Her latest out-of-this-world achievement drew congratulations from the White House. President Trump said Whitson and fellow astronaut Jack Fischer, who also returned to Earth on Saturday, make the nation very proud.

“Exploration has always been at the core of who we are as Americans, and their brave contributions to human spaceflight have continued that great tradition,” he said.

Before her most recent launch in November 2016, Wilson told reporters that much of the interest in her has been for being “old and experienced.” But she also acknowledged that the trips grow easier with age as she knows what to expect on a space flight.

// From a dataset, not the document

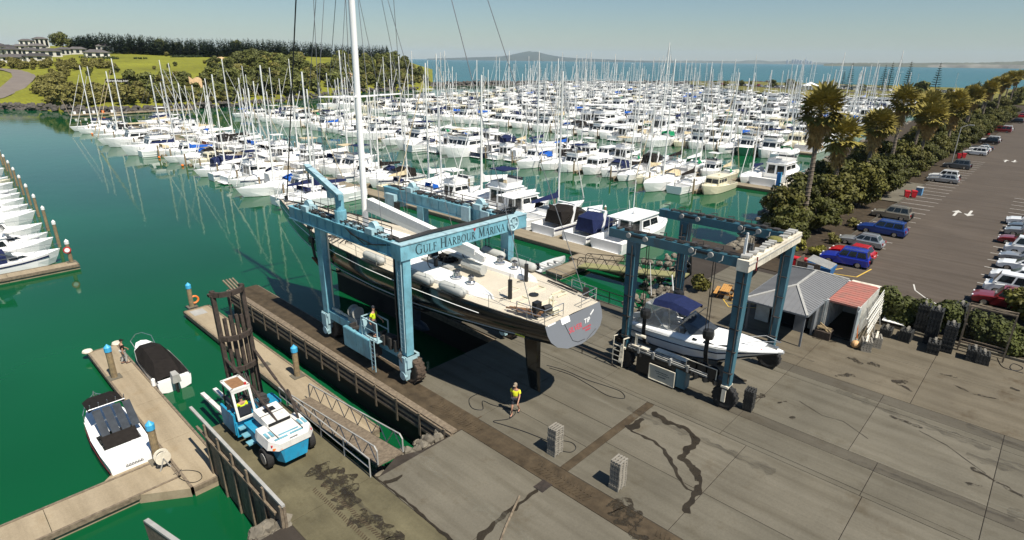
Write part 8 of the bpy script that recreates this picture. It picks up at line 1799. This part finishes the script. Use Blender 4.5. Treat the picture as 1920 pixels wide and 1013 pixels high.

“I love working at NASA, but the part that has been the most satisfying on a day-to-day basis, hour-to-hour, minute-to-minute, has been working on board the space station,” she told reporters during the summer of 2016. “Even if I’m just cleaning the vents in the fans, it all is important.”

Whitson was born in Iowa and earned her doctorate in biochemistry from Rice University in Texas in 1985. She later accepted a research residency at NASA’s Johnson Space Center in Houston. Much of her time at the International Space Station has been spent laying the groundwork for a mission to Mars at some point in the future.

Speaking from orbit in April, she said she’d definitely like to go to the Red Planet.

The space station "has been phenomenal but I would like to take some of the next steps,” she said. “I’m not sure if I will last that long, but I’ll give it my best.”